Given data
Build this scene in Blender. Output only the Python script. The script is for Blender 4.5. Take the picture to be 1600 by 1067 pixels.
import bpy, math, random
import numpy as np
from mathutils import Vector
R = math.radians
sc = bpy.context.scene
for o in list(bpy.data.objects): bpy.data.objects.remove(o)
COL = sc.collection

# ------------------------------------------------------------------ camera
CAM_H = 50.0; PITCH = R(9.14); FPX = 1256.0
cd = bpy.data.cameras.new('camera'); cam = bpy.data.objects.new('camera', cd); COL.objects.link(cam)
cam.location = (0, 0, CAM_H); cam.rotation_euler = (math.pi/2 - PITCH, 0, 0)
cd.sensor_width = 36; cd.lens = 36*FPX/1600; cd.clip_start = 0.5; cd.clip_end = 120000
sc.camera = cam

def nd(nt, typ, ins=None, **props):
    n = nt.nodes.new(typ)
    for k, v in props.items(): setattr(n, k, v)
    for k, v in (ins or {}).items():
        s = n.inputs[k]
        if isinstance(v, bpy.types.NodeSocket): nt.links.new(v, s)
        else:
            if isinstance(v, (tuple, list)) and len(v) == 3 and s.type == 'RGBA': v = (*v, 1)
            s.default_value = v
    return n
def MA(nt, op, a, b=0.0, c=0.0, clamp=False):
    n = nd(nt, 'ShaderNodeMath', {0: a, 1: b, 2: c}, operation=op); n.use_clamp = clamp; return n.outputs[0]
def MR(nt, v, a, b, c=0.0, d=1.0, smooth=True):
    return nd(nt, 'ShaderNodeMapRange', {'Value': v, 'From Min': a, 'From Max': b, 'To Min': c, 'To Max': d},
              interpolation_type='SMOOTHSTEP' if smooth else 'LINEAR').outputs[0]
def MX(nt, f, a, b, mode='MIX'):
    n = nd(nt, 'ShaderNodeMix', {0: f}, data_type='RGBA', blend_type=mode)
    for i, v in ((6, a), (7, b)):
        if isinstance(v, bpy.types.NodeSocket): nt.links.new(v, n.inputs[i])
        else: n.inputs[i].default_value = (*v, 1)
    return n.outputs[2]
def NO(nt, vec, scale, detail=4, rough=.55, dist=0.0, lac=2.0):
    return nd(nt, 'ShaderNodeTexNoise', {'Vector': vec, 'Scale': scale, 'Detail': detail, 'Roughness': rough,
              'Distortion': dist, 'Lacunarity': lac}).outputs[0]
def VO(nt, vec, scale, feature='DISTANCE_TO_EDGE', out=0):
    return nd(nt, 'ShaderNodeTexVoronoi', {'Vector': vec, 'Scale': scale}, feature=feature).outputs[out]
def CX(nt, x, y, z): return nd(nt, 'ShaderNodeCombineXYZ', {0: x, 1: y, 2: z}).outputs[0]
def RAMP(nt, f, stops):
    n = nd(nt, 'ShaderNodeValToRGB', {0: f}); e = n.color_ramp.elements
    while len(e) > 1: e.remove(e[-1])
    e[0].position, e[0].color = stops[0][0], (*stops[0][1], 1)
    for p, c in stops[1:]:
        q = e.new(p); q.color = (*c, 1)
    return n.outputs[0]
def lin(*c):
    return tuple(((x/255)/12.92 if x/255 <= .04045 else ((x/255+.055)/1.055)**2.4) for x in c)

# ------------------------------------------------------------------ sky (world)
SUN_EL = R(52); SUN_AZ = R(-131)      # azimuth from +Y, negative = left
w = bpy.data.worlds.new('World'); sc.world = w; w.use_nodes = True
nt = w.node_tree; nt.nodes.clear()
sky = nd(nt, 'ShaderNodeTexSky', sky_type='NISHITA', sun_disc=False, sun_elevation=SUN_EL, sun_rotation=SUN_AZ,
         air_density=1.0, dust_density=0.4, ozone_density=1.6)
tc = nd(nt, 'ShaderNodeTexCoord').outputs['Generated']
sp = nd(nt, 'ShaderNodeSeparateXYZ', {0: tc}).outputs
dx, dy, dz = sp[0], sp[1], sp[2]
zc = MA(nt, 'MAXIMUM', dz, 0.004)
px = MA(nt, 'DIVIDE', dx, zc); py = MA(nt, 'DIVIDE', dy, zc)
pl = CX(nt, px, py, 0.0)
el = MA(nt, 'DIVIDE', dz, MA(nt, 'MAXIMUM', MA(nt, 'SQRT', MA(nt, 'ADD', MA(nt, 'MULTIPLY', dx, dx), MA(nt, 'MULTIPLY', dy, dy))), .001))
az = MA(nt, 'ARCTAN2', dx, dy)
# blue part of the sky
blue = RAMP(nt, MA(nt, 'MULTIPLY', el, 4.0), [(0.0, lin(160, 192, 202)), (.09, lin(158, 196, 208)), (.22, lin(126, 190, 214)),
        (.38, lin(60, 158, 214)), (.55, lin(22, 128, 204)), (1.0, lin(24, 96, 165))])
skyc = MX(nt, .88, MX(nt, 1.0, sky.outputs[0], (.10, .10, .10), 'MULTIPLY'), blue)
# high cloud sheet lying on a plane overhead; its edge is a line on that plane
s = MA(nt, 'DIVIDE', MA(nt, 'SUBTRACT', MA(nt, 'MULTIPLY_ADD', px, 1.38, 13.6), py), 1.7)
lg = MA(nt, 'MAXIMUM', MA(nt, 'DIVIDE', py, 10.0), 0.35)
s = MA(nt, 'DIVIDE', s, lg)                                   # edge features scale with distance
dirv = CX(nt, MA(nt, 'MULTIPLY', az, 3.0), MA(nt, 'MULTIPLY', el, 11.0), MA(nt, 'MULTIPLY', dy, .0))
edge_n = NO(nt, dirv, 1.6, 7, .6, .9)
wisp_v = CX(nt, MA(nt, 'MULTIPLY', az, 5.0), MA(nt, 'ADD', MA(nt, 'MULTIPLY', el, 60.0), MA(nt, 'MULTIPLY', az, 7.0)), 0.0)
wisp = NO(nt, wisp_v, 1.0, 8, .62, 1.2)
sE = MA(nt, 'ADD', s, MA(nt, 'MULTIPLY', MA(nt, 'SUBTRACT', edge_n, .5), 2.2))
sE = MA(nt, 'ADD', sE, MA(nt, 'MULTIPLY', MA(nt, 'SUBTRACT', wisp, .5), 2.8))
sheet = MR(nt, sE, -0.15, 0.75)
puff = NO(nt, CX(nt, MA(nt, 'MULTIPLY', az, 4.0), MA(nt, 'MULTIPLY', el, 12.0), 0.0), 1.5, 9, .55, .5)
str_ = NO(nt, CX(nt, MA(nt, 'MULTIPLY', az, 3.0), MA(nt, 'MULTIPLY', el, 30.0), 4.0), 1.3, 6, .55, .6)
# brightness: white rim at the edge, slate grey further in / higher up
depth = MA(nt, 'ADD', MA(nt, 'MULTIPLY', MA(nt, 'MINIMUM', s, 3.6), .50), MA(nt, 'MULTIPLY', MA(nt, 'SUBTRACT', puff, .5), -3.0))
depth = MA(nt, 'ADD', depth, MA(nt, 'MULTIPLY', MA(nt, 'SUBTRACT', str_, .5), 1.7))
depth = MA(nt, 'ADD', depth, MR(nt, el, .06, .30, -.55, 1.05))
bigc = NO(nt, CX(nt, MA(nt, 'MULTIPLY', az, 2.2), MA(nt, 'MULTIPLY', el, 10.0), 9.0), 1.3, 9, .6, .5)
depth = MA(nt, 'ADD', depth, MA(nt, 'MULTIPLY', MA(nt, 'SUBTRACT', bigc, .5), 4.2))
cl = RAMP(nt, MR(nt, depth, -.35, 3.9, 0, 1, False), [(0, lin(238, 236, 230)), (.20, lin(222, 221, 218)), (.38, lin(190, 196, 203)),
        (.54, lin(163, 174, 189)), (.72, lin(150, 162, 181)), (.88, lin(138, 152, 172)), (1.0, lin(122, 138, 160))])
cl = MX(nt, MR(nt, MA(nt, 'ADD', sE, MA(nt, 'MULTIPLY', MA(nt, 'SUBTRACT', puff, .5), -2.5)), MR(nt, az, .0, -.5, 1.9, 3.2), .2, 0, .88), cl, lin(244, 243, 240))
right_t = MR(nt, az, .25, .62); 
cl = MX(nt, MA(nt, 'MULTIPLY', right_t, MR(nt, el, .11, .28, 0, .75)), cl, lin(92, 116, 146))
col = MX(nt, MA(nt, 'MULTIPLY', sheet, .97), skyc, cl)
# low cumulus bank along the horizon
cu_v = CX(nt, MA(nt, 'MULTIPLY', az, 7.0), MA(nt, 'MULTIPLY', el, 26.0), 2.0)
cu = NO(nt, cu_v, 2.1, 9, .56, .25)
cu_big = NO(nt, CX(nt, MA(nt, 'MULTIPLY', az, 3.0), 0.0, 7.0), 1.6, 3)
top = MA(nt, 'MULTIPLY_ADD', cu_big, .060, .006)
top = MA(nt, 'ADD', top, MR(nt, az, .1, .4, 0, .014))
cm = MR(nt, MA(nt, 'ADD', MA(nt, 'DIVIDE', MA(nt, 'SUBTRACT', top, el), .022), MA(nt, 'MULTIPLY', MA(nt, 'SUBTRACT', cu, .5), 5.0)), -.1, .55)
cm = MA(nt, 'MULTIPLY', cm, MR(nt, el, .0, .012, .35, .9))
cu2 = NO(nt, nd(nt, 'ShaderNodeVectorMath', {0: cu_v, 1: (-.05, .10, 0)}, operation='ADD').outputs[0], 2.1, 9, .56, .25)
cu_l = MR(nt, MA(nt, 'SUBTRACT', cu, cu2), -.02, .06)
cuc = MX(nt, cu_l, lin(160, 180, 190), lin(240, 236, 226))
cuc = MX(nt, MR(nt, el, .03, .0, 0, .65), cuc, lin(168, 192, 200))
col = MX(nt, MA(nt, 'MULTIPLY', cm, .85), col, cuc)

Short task
Starting at the first line of the listing, retype every line up to and including the one with "sc.camera = cam".

Output
Build this scene in Blender. Output only the Python script. The script is for Blender 4.5. Take the picture to be 1600 by 1067 pixels.
import bpy, math, random
import numpy as np
from mathutils import Vector
R = math.radians
sc = bpy.context.scene
for o in list(bpy.data.objects): bpy.data.objects.remove(o)
COL = sc.collection

# ------------------------------------------------------------------ camera
CAM_H = 50.0; PITCH = R(9.14); FPX = 1256.0
cd = bpy.data.cameras.new('camera'); cam = bpy.data.objects.new('camera', cd); COL.objects.link(cam)
cam.location = (0, 0, CAM_H); cam.rotation_euler = (math.pi/2 - PITCH, 0, 0)
cd.sensor_width = 36; cd.lens = 36*FPX/1600; cd.clip_start = 0.5; cd.clip_end = 120000
sc.camera = cam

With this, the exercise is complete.